Nella parte finale, altissima, il poeta ci interroga direttamente – stilema tipico di questo suo periodo [6] – esprimendo, nella domanda che chiude la poesia, l’ambiguità profonda che attraversa l’esperienza dell’umano di fronte all’immanenza, tra l’invincibile tensione verso la categorizzazione e il suo superamento radicale. C’è la tentazione di nominare questa esperienza assoluta all’interno di una categoria trascendente e pacificante: il «paradiso». Ma il poeta va immediatamente oltre: sembra indicarci, come articolazione di questo contatto con il reale, il completo abbandono all’attualità di una pura istanza che ci si presenta inaggirabile e incomprensibile. Una “nostra” pulsione che ci precede, che precede ogni coscienza («ab origine»), un ripetersi senza fine della nostra inafferrabile jouissance [7] lacaniana, un Uno che si perpetua, che in definitiva è ciò che siamo, la nostra più propria ed essenziale appartenenza al reale in quanto singolare partecipazione alla sostanza, unica e molteplice al contempo, che è il Tutto. Questo nostro pulsare – il più profondo e originario – che il poeta menziona in una intuizione espressiva straordinaria come «mai vinto sorriso». Il sorriso unico e singolare del neonato di deleuziana memoria [8], l’essere noi all’origine puri viventi inscritti nell’immanenza assoluta della vita. Una tensione religiosa nel senso più proprio del termine, di un legame tra tutte le cose, espressa «con toni tra profezia e preghiera [9]». Una parola dell’Uno, dell’esperienza come divenire che è creazione continua, durata, processo: «Dio non è nient'altro che il nome convenzionale per l'atto "intemporale" del vivere che circola in ogni vita, è il nome del vivente in quanto vivente, per il vivente "che" vive, per tale "quodditas" anteriore a ogni "quidditas" [10]».

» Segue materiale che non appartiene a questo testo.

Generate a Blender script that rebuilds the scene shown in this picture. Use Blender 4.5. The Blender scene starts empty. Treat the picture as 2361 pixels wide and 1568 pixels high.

__________________________________

[1]   E. Testa, Dopo la lirica, Poeti italiani 1960-2000 (Einaudi, 2005) p. 45.

[2].  ivi.

[3].  R. Ronchi, Il canone minore, Feltrinelli (2017).

[4].  Testa, op. cit. p. 46.

[5].  P. Valéry, Necessità di poesia (Spider&Fish, 2020) curato da P. Imperio, che raccoglie una serie di saggi di Valéry, p. 26-27.

[6].  Testa, op. cit., p. 46.

[7].  “Godimento” nell’accezione lacaniana collegata all’Uno della pura esistenza, come chiarito nelle frasi successive.

[8]   «I neonati si somigliano tutti e non possiedono affatto individualità; ma hanno singolarità, un sorriso, un gesto, una smorfia» (da L’immanenza, una vita…di G. Deleuze).

[9].  Testa, op. cit. p. 46.

[10]  Ronchi, op. cit., edizione kindle, pos. 4772.